There's a perspective matter at play as well: If the "baseline" rights and advantages of "usual" are somewhere below what "joe average" white man gets, then Joe isn't average any more. And that's a perspective shift we need the whole population to acknowledge.
Personally, I'm fine with acknowledging that I don't suffer the impediments of race or gender that many people do. I suffered under different impediments though: As a kid I was very small, not really having my teenage growth spurt until after I left school. I was also poor. These impediments, while not related to race or gender were no less real. Growing up, I sure didn't feel priveleged. Does a gay, financially secure black girl feel priveleged? I recognise that today, I am priveleged the way that term is applied in modern discourse. I am also neither short, nor poor any longer. But for all that, I still feel like "joe average".
I can see how telling a white man who is burdened with some sort of impediment that he's "priveleged" because he doesn't suffer under the impediments you suffer is going to be a hard-sell. I believe we'd all be better served with a different word to convey this concept. We already acknowledge that the current term of "privelege" is misinterpreted and misunderstood. I am not smart nor connected enough to come up with a new word and spread it, though.
Your third paragraph is a perfect example of why it's so important to talk about these things intersectionally. Because yup, there is definitely a "tall privilege" for people who are taller, and a "pretty privilege" for people who are more conventionally attractive. And the privilege of wealth and class are the most obvious and intense of all. And anyone can have any combination of different privileges, gaining an advantage or not in any number of hundreds of different aspects of life.

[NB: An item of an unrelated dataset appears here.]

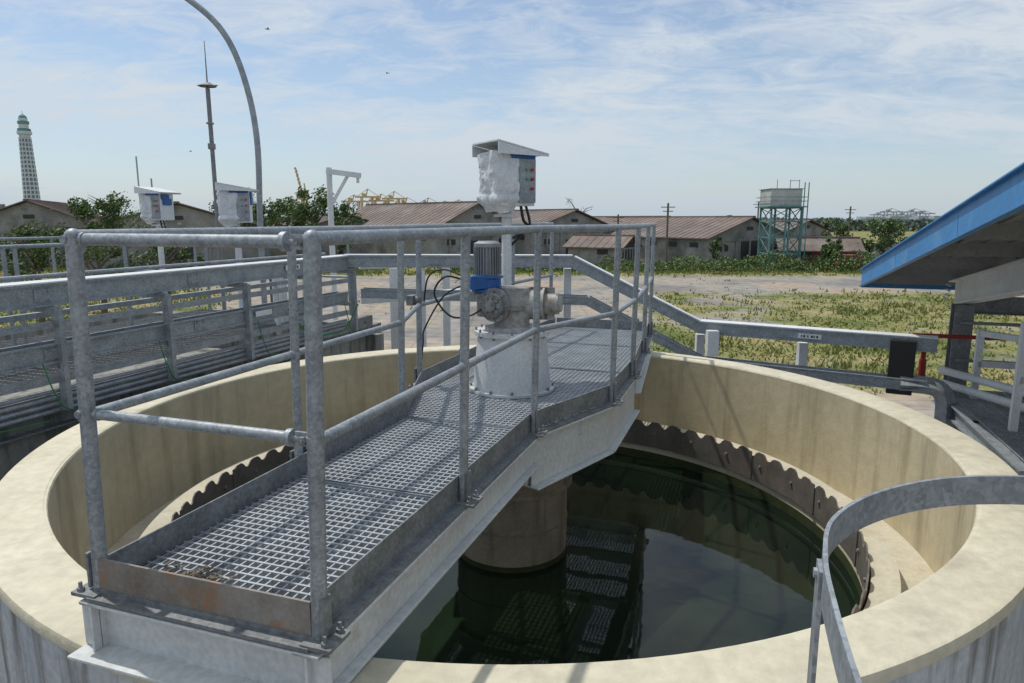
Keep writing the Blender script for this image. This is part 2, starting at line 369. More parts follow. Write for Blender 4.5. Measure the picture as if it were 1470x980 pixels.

Could there be a better word used? I dunno, maybe. I'm reminded of arguments around things like "defund the police". The argument is that even if the term isn't literally the most accurate, it gets across the broad message in a pithy way that's much easier to spread. In the case of privilege, I believe it may be an academic term that has breached the containment of academia and is being unfortunately used among a public that doesn't have the necessary on-ramping to understand what it means with context. Like what happened to "critical race theory".
It would be wrong to tell someone in the broad sense that they "are privileged". Instead, a person may have formed a specific opinion due to their privilege. To use some examples from this article, a man might not understand how it can feel unsafe to walk at night due to his male privilege. A woman might not understand men's inability to express emotion due to female privilege. For what should be obvious reasons, some kinds of privilege are more significant in more areas of life than others, so the line can get fuzzy when it comes to whether saying someone has privilege is appropriate. But it's still worth paying attention to.
@Zagorath @Nath when your language switched from describing "a woman" to "female", I found myself reacting to those terms. It's none of my business really. Though I want to say two things. One, that a woman can experience privilege, but a female not so much. That is, female is an attribute, and as such is completely inadequate to describe a woman, who has much more than just one attribute. The second thing is that privilege relates to the experience of life, where the subject of the privilege does not encounter a particular struggle. Not only that, because they never encounter it, they aren't even aware that someone else might do. Tall people know they are tall. How can you know what someone has experienced, unless you know them well? How many privileged people can you say you know that well? Not only that, it's probably likely perceived as a pejorative, because it points out what someone else doesn't know. I don't necessarily agree with the academic containment bit. Though I think you make some good points.
Sorry, did I do that? I thought I (certainly, it was my intent to) only used female in the sense of as an adjective. Describing "female privilege" as a counterpart to the "male privilege" which is much more talked about (and far, far more prevalent).
I think you're wrong to claim that the word female can only be used as an "attribute". But I would say that one should only use it that way, because it's kinda gross and reductive to use it as a noun. Which is why I tried to avoid doing that.
@Zagorath it's a fairly common usage. Though 'male privilege' has the same problem. Referring to a category of privilege as if maleness is it's only attribute, is generalised and problematic. It's quite different from saying "privilege that men tend to have". Calling it male privilege, has an implicit catch-all. The term is describing social categories, as if they are discrete groups, where as in reality what each person is aware of forms more of a spectrum. I think it's problematic because it diverts from the intent of the distinction, which is to highlight the privilege, rather than who necessarily has it. Anyway, like I say it's a fairly common usage, I'm not singling you out. I just reacted to that form of language.